At the same time, he warned students about losing themselves in a world built around visibility and online validation. “Your generation faces a temptation no generation before has ever faced,” he said. “The temptation to perform to everyone and belong to no one. To be globally visible and locally invisible. To have thousands of followers and no one knows actually where you live. Resist it. Plant yourself somewhere.”

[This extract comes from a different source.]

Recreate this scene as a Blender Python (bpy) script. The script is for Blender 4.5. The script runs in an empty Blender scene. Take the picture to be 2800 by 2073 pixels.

Church continued by urging students to embrace their individuality rather than blending into the crowd. “You were made uniquely, wonderfully, distinctly,” he said. “There’s a sound only you can make. A voice that has never existed before you and will never exist again. The world does not need another cover song. It needs an original.”

As the speech continued, Church returned to his six string metaphor, reminding graduates that every part of life will eventually drift out of balance. “Your faith will go quiet when you need it loud,” he explained. “Your family will get complicated. Your ambition will hollow out and your resilience will wear thin. This is not failure. This is not weakness.”

“The difference between a life that sounds like music and a life that sounds like noise is whether you stop and listen,” he added. “Whether you’re honest enough to hear which string has drifted out of tune, humble enough to make the adjustment instead of just turning up the volume and hoping nobody notices.”

Naturally, the moment would not have been complete without music. Church closed out the ceremony with a performance of “Carolina,” the title track from his 2009 album, as graduates linked arms and swayed together throughout the stadium.

Church joins a growing list of artists delivering commencement speeches this year, alongside fellow country stars Riley Green and Luke Combs, while Hilary Duff recently addressed graduates at Northeastern University.